Tout au long du film, le spectateur est amené à réfléchir et à faire attention à chaque détail de l’histoire, car rien de ce qui se passe du début à la fin du film n’est anodin. C’est ce qui démarque ce film d’horreur de beaucoup d’autres du genre, des classiques amateurs de sang et de jumpscare à tout-va (principe recourant à un changement brutal intégré dans un film afin de surprendre et d’effrayer le spectateur) : là, avec “Us”, Jordan Peele articule l’évolution de son histoire d’une manière psychologique et lie les différents événements entre eux. Il rentre avec ce film dans une nouvelle ère du film d’horreur, comme peut l’être la série “The haunting of hill house” produite par Netflix.

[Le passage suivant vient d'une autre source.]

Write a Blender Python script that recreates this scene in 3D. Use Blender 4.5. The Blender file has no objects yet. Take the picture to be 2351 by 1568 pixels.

Mais il participe aussi à une révolution en cours dans le cinéma américain : celle de la place des noirs dans le scénario. Jordan Peele parlait déjà du racisme aux Etats-Unis dans “Get out”, où un noir jouait le rôle de personnage principal. On avait l’habitude, pendant des années, des rôles assez répétitifs attribués aux noirs dans le cinéma Holywoodien, des rôles secondaires avec bien souvent la mort au milieu du film. Sans parler des rôles de comique ou de gangster très rébarbatifs. Tandis que les films d’horreurs ne mettaient que très peu, voire pas du tout, en avant des acteurs noirs. Avec “Us”, Jordan Peele accorde une place centrale à la famille afro-américaine dans son scénario, et il met en avant de façon subliminale la relation de cette communauté avec la société dans laquelle elle évolue, en poussant notamment la culture hip hop des années 90 et ses grands classiques, avec le titre “I got five on it” de Luniz, mais aussi “Fuck the police” de NWA qui fut l’hymne de la révolte des ghettos noirs de Los Angeles dans les années 90, dénonçant les violences policières qui y faisaient rage. Ce titre avait été interdit par le FBI qui avait envoyé une lettre de menace à NWA.
Jordan Peele ne laisse rien au hasard et utilise tous ces éléments pour construire son message de manière coordonnée. Le “Nous sommes américains” que le double effrayant de la mère de famille répond lorsque cette dernière lui demande qui elle est, en dit beaucoup sur ce que le réalisateur a voulu transmettre dans ce film. On peut l’interpréter de différentes façons, mais il n’est pas déconnecté de la réalité que vivent les noirs dans la société américaine.
Ce film est un nouveau pas, et pas des moindres, dans l’ascension des acteurs noirs au sein du cinéma américain, comme on a pu aussi le voir avec “Black Panthers”, ” Mind Rebellion” ou “Kin le commencement”. Et trois mois après sa sortie, il a déjà beaucoup fait parler de lui.
A voir: Us de Jordan Peele. Thriller d’épouvante américain. Sortie en salle le 20 mars 2019.